Kamis, 19 Desember 2013

Iklan Rokok Di Televisi

Pada suatu hari, ada 3 anak kecil yang bermain bersama di sebuah taman bermain yang besar dan lebar. Setelah beberapa jam bermain, 3 anak itu terlihat lelah. Karena lelah, 3 anak itu memutuskan untuk membeli es krim yang kebetulan sedang berhenti di hadapan anak anak.

               Rafi : "Pak, saya ingin beli es krim"
               Penjual : "Yang rasa apa, Dik?"
               Rafi : "Anu, yang rasa Strawberry. Kalau kamu pesan apa, Zak?"
               Zaky : "Kalau saya yang coklat aja"
               Cakil : "Saya pesan yang rasa Vanilla dan cone 1" (menunjuk pesanan)
              
Si penjual es krim terlihat ceria. Karena, baru kali ini penjual itu mendapat pemesan es krim. Penjual itu kemudian meminta uang. 3 anak tersebut dengan ikhlas menerima uang kembaliannya dan juga es krim yang mereka pesan.

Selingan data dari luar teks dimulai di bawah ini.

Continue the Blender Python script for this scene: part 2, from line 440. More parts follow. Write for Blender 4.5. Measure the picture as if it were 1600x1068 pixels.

               Penjual : "Ini kembaliannya, Dik"
               Cakil : "Terima kasih juga, Pak. (menghirup sesuatu) Pak, es krimnya kok bau asap?"
               Zaky : "Ya, kenapa memangnya Pak?"
               Penjual : "Itu karena saya merokok selama 12 tahun" (menyalakan korek)
               3 Anak : (kaget, lalu menepuk tangan ke kepala seperti goyang Oplosan) "Merokok?"
               Penjual : "Betul sekali, Dik"
               3 Anak : "Lari, es krim kita bau rokok" (melarikan diri)
               Penjual : (menjalankan gerobaknya) "Kembali dik!! Ayo kembali!"

Tulisan yang saya tulis, itu tentu bukan iklan rokok yang disiarkan di televisi. Tetapi, drama ini menceritakan tentang seorang penjual es krim yang sudah 12 tahun merokok. Justru, kasus itu membuat pembelinya kaget dan melarikan diri, karena rokok yang dihirup si penjual. Mengingat drama ini, masih banyak televisi di Indonesia yang menayangkan iklan rokok.

Penyensoran adegan merokok/rokok/yang berhubungan dengan rokok yang ditampilkan di TV. Sejujurnya saya bingung dengan aturan ini. Saya tahu tujuannya baik, seperti yang sudah dilakukan dengan gencar oleh pemerintah melalui berbagai peraturan dari berbagai tingkat, terutama yang terbanyak melalui perda atau peraturan daerah yang mengatur kawasan bebas rokok. Namun tujuan pemerintah untuk menyehatkan negara ini dengan mengurangi perokok aktif melalui penyensoran rokok/orang yang merokok/sejenisnya, efektifkah?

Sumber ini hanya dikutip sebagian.